Published 18/09/2015

Henry Reilly with Ukip leader Nigel Farage at the opening of the party’s office in Bangor
Henry Reilly with Ukip leader Nigel Farage at the opening of the party’s office in Bangor

Ukip here faces a major split after one of the party's best known figures denied he had been fully suspended.

Henry Reilly resigned as regional chairman of Ukip Northern Ireland last month after an apparent dispute with the party's head in the region, Assembly Member David McNarry.

But after leader Nigel Farage's visit to Belfast on Monday the party issued a statement saying Mr Reilly has been suspended. A spokesman said: "Ukip has suspended councillor Henry Reilly from party activity. The matter is now in the hands of the general secretary, who will report to the NEC (national executive committee) in due course."

Mr Reilly, a Newry, Mourne and Down councillor, said action had been taken against him for a "minor technical issue" related to comments he made to the Press on the day of Mr Farage's visit about his resignation as chairman.

But he insisted he had only been suspended from certain party activities.

"It just means I am suspended from some internal party activities, but I am still a full Ukip councillor," he said.

In an interview with BBC Radio Ulster's Talkback programme, he added: "I'm not kicked out of the party. I'm still a fully functioning Ukip councillor. It is just an internal party issue that just needs to be resolved now."

It is understood the letter suspending him came from Ukip chair Steve Crowther, not its secretary Matthew Richardson. It was Mr Crowther who handled the recent temporary resignation of Farage and his rapid reappointment as Ukip leader.

Last night Mr Reilly was tight-lipped when contacted by the Belfast Telegraph. "I won't go into specifics or elaborate because this is an internal party process. If I do get put out, I will be free to comment."

Mr McNarry took a similar line. "I am bound by party rules and as soon as I am freed of those, then I will have something to say to you." Ironically, Mr McNarry was himself suspended from the UUP in 2012 in a row over an interview he gave to the Belfast Telegraph.

In the interview he revealed he had been meeting the DUP on behalf of the party to discuss closer co-operation at election time. Revealing these contacts was judged a breach of confidence.

Mr McNarry quit the party after Mike Nesbitt, the new leader, said he would not give him the whip back even after his suspension ended.

This present row started with a Northern Ireland Ukip meeting last month attended by Paul Nuttall, the national deputy leader.

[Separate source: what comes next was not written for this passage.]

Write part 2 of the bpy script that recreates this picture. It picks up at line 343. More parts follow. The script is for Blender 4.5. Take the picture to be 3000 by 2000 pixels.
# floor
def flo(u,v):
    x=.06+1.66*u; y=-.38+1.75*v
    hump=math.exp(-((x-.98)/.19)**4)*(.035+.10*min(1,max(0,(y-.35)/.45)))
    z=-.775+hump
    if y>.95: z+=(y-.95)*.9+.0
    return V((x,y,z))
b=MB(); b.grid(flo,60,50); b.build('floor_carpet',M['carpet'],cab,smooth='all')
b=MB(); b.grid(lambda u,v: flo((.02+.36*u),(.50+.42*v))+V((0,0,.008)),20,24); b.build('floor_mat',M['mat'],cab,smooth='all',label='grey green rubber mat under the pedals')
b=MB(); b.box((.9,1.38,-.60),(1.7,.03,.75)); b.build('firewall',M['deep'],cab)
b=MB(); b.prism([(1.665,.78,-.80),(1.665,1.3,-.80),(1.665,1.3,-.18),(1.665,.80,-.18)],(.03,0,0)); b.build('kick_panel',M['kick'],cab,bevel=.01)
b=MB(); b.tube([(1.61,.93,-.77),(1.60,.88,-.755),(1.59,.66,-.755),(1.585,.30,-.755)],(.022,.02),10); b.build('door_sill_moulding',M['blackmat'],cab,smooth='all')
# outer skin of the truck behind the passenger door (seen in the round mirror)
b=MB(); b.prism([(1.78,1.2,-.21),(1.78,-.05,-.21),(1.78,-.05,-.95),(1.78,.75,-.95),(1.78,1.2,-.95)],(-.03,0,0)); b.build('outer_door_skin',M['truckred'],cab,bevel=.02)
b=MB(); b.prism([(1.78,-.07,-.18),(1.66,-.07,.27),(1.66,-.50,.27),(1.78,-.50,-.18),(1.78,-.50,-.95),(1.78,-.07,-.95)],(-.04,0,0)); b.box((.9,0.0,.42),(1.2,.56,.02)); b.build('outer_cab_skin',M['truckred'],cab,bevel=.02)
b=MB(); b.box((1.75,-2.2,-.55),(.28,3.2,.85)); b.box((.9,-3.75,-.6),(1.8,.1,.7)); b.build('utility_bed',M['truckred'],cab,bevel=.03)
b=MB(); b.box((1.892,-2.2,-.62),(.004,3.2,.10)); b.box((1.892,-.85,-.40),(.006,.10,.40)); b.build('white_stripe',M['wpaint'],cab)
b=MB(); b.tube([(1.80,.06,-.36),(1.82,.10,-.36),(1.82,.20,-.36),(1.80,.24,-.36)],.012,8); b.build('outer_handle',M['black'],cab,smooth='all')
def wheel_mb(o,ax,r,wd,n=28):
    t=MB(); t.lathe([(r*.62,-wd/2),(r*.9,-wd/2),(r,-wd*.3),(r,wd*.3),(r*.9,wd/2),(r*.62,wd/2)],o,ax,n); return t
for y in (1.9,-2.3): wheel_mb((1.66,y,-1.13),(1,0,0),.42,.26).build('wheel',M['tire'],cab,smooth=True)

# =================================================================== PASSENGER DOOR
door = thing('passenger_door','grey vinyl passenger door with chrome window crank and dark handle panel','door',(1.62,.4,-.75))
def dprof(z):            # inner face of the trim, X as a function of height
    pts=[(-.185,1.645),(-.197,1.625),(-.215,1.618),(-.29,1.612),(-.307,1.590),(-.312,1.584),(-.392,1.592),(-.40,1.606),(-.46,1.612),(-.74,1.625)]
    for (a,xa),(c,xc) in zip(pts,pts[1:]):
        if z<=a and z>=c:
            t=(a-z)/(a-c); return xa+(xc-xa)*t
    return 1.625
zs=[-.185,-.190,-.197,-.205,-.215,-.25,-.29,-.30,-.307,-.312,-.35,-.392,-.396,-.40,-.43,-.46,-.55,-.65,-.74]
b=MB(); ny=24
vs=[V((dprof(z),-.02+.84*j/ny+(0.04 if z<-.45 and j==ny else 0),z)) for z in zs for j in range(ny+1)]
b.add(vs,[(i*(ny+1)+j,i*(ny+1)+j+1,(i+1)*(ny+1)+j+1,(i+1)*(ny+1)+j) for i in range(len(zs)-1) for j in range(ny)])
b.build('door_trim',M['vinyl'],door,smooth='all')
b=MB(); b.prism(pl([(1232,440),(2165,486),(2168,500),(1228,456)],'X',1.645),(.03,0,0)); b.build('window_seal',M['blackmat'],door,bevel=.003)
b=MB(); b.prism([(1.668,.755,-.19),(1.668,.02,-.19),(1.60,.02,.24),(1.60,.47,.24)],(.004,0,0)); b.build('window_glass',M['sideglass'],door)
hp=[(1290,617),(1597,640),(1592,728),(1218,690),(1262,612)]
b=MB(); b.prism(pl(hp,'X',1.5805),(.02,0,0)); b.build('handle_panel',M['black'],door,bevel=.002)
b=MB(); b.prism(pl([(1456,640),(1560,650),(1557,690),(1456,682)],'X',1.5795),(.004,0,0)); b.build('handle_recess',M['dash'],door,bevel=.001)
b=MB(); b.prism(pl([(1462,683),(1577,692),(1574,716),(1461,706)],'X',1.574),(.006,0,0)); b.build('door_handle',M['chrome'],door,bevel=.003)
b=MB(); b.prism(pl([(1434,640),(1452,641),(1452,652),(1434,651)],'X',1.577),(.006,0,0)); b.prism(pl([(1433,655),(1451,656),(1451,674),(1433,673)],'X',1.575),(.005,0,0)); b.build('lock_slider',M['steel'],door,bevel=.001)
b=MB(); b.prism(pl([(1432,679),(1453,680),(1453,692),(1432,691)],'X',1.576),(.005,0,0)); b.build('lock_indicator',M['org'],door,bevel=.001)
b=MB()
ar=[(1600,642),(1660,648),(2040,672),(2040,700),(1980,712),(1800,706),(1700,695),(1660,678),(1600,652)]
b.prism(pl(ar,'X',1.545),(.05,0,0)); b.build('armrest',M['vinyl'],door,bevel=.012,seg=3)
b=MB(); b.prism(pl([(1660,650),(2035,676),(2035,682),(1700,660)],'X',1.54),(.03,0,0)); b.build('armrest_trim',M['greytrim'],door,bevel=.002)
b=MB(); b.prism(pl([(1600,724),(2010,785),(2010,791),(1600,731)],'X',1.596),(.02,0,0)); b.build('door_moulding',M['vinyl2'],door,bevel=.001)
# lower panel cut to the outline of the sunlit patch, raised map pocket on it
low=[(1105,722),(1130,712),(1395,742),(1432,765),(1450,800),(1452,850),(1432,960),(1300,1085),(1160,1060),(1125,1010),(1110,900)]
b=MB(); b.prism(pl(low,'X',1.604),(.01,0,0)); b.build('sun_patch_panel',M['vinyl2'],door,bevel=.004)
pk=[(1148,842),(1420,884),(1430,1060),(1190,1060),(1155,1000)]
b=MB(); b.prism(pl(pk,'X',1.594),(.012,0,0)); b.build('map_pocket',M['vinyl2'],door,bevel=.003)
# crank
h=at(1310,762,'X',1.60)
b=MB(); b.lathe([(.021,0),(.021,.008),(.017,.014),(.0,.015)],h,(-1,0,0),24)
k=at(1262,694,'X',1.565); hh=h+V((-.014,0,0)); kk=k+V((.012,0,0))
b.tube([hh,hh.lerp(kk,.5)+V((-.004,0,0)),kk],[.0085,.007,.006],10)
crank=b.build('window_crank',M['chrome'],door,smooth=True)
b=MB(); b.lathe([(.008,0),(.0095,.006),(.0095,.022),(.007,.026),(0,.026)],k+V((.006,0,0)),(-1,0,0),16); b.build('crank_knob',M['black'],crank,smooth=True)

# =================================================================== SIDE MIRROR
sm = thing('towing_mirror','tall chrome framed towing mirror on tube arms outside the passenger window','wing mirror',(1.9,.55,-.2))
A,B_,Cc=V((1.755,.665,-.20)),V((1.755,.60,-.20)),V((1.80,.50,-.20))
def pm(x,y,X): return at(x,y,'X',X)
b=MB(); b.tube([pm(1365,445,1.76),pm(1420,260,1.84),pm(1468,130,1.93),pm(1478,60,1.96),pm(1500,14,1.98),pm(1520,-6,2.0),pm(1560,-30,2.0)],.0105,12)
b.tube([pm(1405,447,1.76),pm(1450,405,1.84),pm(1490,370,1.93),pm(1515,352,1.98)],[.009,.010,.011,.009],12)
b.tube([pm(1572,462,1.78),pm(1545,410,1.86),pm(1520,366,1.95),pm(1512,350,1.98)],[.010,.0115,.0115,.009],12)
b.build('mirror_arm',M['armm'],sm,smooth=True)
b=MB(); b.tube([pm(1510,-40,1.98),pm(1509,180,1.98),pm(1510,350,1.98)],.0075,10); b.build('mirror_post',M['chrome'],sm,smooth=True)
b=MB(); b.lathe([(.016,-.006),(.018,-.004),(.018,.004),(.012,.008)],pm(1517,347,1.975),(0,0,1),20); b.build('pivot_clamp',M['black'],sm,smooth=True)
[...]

One observer said: "That meeting deteriorated because David got really annoyed by Henry. After that Henry told Paul he was going to step down as chair." Mr Reilly told colleagues at the time that, as chair, he often had to bring problems raised by members to Mr McNarry. He felt Mr McNarry saw this as criticism, so he preferred to avoid the situation.

Since then Mr Reilly, a former European and Westminster candidate who narrowly missed an Assembly seat in 2011, has stayed mainly in his South Down constituency.

Mr Farage was in Belfast on Monday to launch Ukip's campaign against EU membership. Mr Reilly's absence was noticed at that gathering and the suspension followed when he commented publicly.

Mr Reilly said last night: "I never told anyone outside the party I had resigned as chairman."

Some in Ukip believe Mr McNarry will stand aside at next May's Assembly election and Joe Jordan, the former president of Belfast Chamber of Commerce, will contest the seat. Mr Jordan ran in the same Strangford constituency for Westminster and, judging by that, would be in the hunt for the last Assembly seat with the SDLP.

Mr McNarry could not, even if he wished, stand aside now and co-opt Mr Jordan. He was elected for the UUP, not Ukip, so his old party could nominate his replacement.